__RECORDED DATA__.
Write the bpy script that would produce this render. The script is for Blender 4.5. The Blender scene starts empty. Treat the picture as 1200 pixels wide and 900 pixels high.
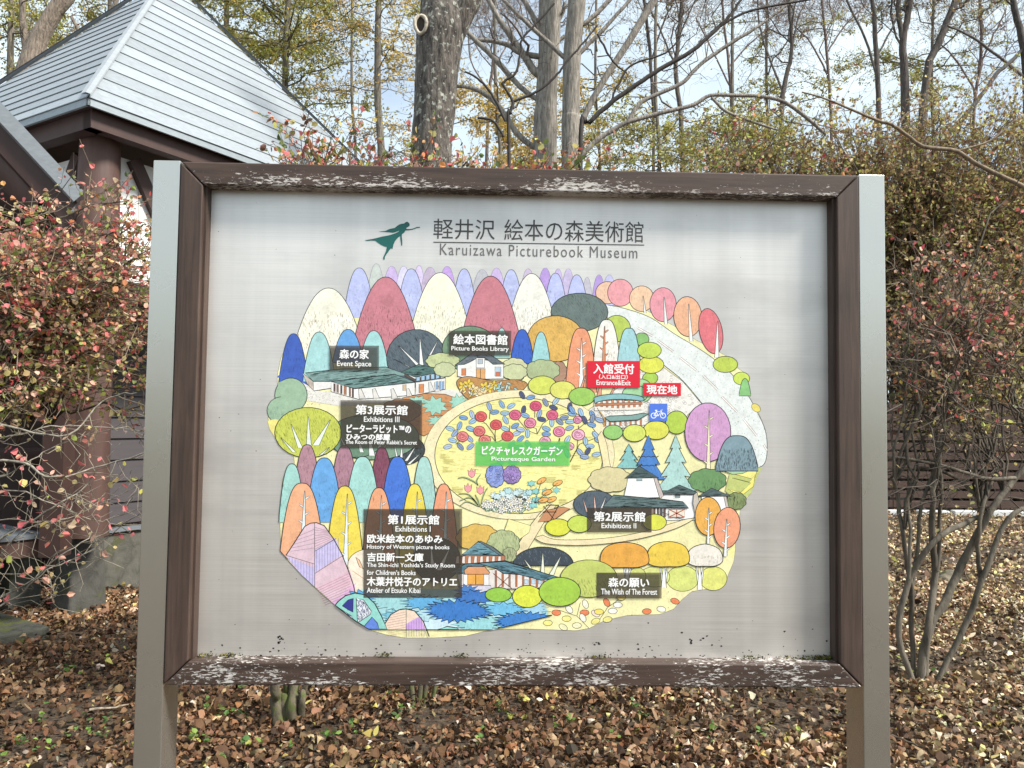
import bpy, math, random
import numpy as np
from mathutils import Vector, Matrix, noise as mnoise
from mathutils.geometry import tessellate_polygon

random.seed(7)
rng = np.random.default_rng(11)
scene = bpy.context.scene
col = scene.collection
R = math.radians

# ------------------------------------------------------------------ camera
CAM = np.array([-0.0705, -1.965, 1.5])
YAW, PITCH, ROLL, FPX = 0.02448, 0.04677, 0.0123, 900.0
_F = np.array([math.sin(YAW) * math.cos(PITCH), math.cos(YAW) * math.cos(PITCH), math.sin(PITCH)])
_R0 = np.array([math.cos(YAW), -math.sin(YAW), 0.0])
_U0 = np.cross(_R0, _F)
_RR = _R0 * math.cos(ROLL) + _U0 * math.sin(ROLL)
_UU = _U0 * math.cos(ROLL) - _R0 * math.sin(ROLL)
cam_d = bpy.data.cameras.new('camera')
cam_d.sensor_width = 36.0
cam_d.lens = 36.0 * FPX / 1200.0
cam_d.clip_start = 0.05
cam_d.clip_end = 1500
cam = bpy.data.objects.new('camera', cam_d)
col.objects.link(cam)
cam.matrix_world = Matrix(((_RR[0], _UU[0], -_F[0], CAM[0]), (_RR[1], _UU[1], -_F[1], CAM[1]),
                           (_RR[2], _UU[2], -_F[2], CAM[2]), (0, 0, 0, 1)))
scene.camera = cam

# ------------------------------------------------------------------ sky, sun, exposure
SUN_EL, SUN_AZ = R(46), R(116)       # azimuth measured clockwise from +Y: the sun stands behind the viewer to the right
scene.view_settings.view_transform = 'Standard'
scene.view_settings.look = 'None'
scene.view_settings.exposure = EXPOSURE = 1.2
scene.view_settings.gamma = 1.0
world = bpy.data.worlds.new('World')
scene.world = world
world.use_nodes = True
nt = world.node_tree
bg = nt.nodes['Background']
bg.inputs['Strength'].default_value = 0.1
sky = nt.nodes.new('ShaderNodeTexSky')
sky.sky_type = 'NISHITA'
sky.sun_disc = False
sky.sun_elevation = SUN_EL
sky.sun_rotation = SUN_AZ
sky.air_density = 1.0
sky.dust_density = 2.0
tc = nt.nodes.new('ShaderNodeTexCoord')
mp = nt.nodes.new('ShaderNodeMapping')
mp.inputs['Scale'].default_value = (1.0, 1.0, 2.4)
nz = nt.nodes.new('ShaderNodeTexNoise')
nz.inputs['Scale'].default_value = 2.6
nz.inputs['Detail'].default_value = 7
nz.inputs['Roughness'].default_value = 0.55
rp = nt.nodes.new('ShaderNodeValToRGB')
rp.color_ramp.elements[0].position = 0.36
rp.color_ramp.elements[0].color = (0.42, 0.42, 0.42, 1)
rp.color_ramp.elements[1].position = 0.62
rp.color_ramp.elements[1].color = (1, 1, 1, 1)
mx = nt.nodes.new('ShaderNodeMix')
mx.data_type = 'RGBA'
mx.inputs[7].default_value = (4.3, 5.0, 5.35, 1)
L = nt.links.new
L(tc.outputs['Generated'], mp.inputs['Vector'])
L(mp.outputs['Vector'], nz.inputs['Vector'])
L(nz.outputs['Fac'], rp.inputs['Fac'])
L(rp.outputs['Color'], mx.inputs[0])
L(sky.outputs['Color'], mx.inputs[6])
L(mx.outputs[2], bg.inputs['Color'])
sun_d = bpy.data.lights.new('sun', 'SUN')
sun_d.energy = 3.1
sun_d.angle = R(12)
sun_d.color = (1.0, 0.95, 0.87)
sun = bpy.data.objects.new('sun', sun_d)
col.objects.link(sun)
_sd = Vector((math.sin(SUN_AZ) * math.cos(SUN_EL), math.cos(SUN_AZ) * math.cos(SUN_EL), math.sin(SUN_EL)))
sun.rotation_euler = _sd.to_track_quat('Z', 'Y').to_euler()

# ------------------------------------------------------------------ geometry helpers
def ray(px, py):
    return _F + _RR * ((px - 600.0) / FPX) - _UU * ((py - 450.0) / FPX)

def at(px, py, Y):
    """the point seen at photograph pixel (px, py) on the upright plane y = Y"""
    d = ray(px, py)
    return CAM + d * ((Y - CAM[1]) / d[1])

def at_many(P, Y):
    P = np.asarray(P, float)
    d = _F[None] + _RR[None] * ((P[:, :1] - 600.0) / FPX) - _UU[None] * ((P[:, 1:2] - 450.0) / FPX)
    return CAM[None] + d * ((Y - CAM[1]) / d[:, 1:2])

def gnd(px, py, z=0.0):
    d = ray(px, py)
    return CAM + d * ((z - CAM[2]) / d[2])

def project(P):
    d = np.asarray(P, float) - CAM
    z = d @ _F
    return 600 + FPX * (d @ _RR) / z, 450 - FPX * (d @ _UU) / z

def lin(c):
    c = c / 255.0
    return c / 12.92 if c <= 0.04045 else ((c + 0.055) / 1.055) ** 2.4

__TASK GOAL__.
Write out exactly the lines between the start of the data and the line with "R = math.radians", including both, but none of the pictures.

__TASK RESPONSE__.
Write the bpy script that would produce this render. The script is for Blender 4.5. The Blender scene starts empty. Treat the picture as 1200 pixels wide and 900 pixels high.
import bpy, math, random
import numpy as np
from mathutils import Vector, Matrix, noise as mnoise
from mathutils.geometry import tessellate_polygon

random.seed(7)
rng = np.random.default_rng(11)
scene = bpy.context.scene
col = scene.collection
R = math.radians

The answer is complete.